Late-stage Archean continental growth: New insights from zircon Hf-isotopes of granitoids from the Slave Craton (Canada)

Intrusions of large suites of late-stage Archean granitoids (ca. 3.0-2.5 Ga) are found across most Archean cratons globally, with their appearance marking the onset of potassic granitoid magmatism on Earth and reflecting a key stage in craton stabilization. Geochemical interrogation of these granitoids can inform on the characteristics of their more ancient precursors, including chronological fingerprints of the magmatic source and the nature of any supracrustal inputs. By reconstructing the chemical evolution of the ancient continental crust, we can further assess the timing of new crustal growth from the mantle versus crustal reworking processes.

 

The Slave craton (Northwest Territories, Canada) hosts a remarkable record of pulsed crustal formation throughout the Archean, including the oldest known zircon-bearing rocks in the Acasta Gneiss Complex (ca. 4.02 Ga). Notably, suites of 2.62-2.58 Ga granitoids occur across the craton which have largely intruded the Mesoarchean basement. Previous whole-rock analyses of these granitoids showed distinct geospatial trends in their Pb and Nd signatures which has led to the recognition of distinct isotopic boundaries. Where the western granitoids exhibit patterns suggesting a derivation from older and more evolved precursors, while the eastern granitoids contain patterns associated with derivation from a far more juvenile source [1]. These granitoids thus offer an unique opportunity to explore the nature of both ancient and juvenile crustal growth and/or reworking in the Archean.

 

We evaluated zircon Lu-Hf and U-Pb isotopes by laser-ablation split-stream (LASS) ICP-MS from 11 granitoid samples across the Slave craton. Additionally, we report O-isotopes from SIMS analysis of the same zircon crystals. In contrast to the patterns of whole-rock εNd, we found no significant geospatial trend in their zircon εHf or δ¹⁸O signatures. The εHf values of these samples are positive (+0.7 to +6.2), and fall just below the modeled 4.4 Gyr depleted mantle evolution.

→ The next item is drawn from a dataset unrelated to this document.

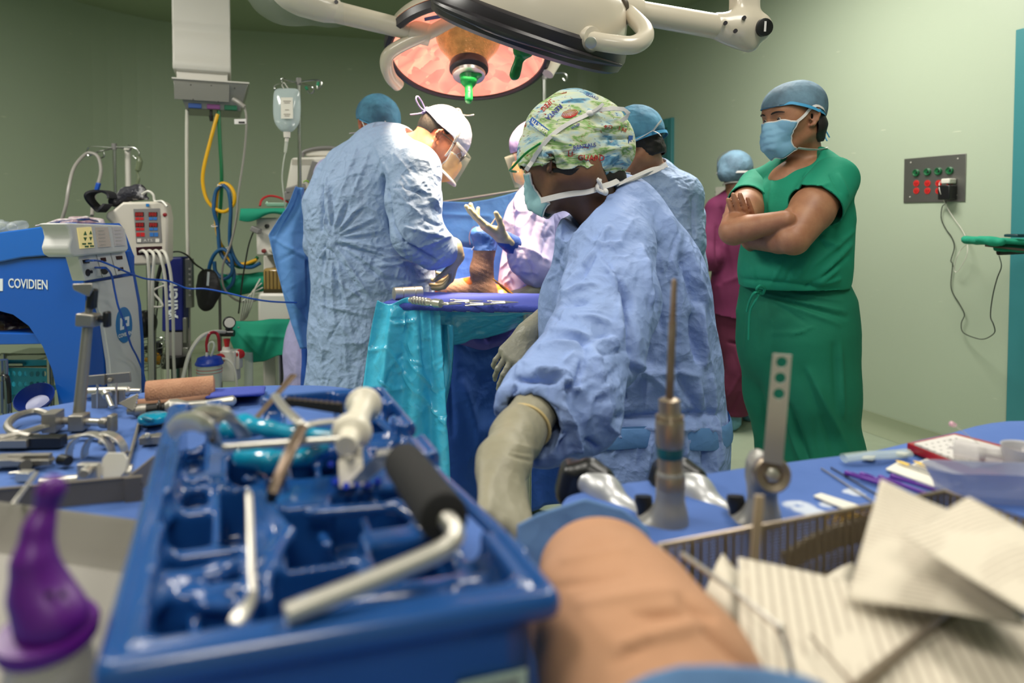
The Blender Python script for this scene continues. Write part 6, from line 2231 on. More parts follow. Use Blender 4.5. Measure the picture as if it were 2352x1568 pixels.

The δ¹⁸O values range from those of typical mantle zircon to slightly elevated (+4.5 to +6.9 ‰). The whole-rock elemental data for these granitoids are consistent with the global classification for late-stage Archean biotite- and two-mica granites and hybrid granites [2], however our εHf and δ¹⁸O values suggest the granitoids of this study represent juvenile magmatism with limited interaction with evolved supracrustal material. This is consistent with previous interpretations suggesting that these Slave craton granitoids formed in a convergent margin setting [1]. We will place these geochemical interpretations in a global context of other Archean crust-forming environments, exploring the implications regarding our understanding of crustal growth through time and the depleted mantle evolution.

 

[1] Davis, et al. (1996) Chem. Geo., 130 (3-4), 255-269. [2] Laurent, et al. (2014) Lithos, 205, 208-235.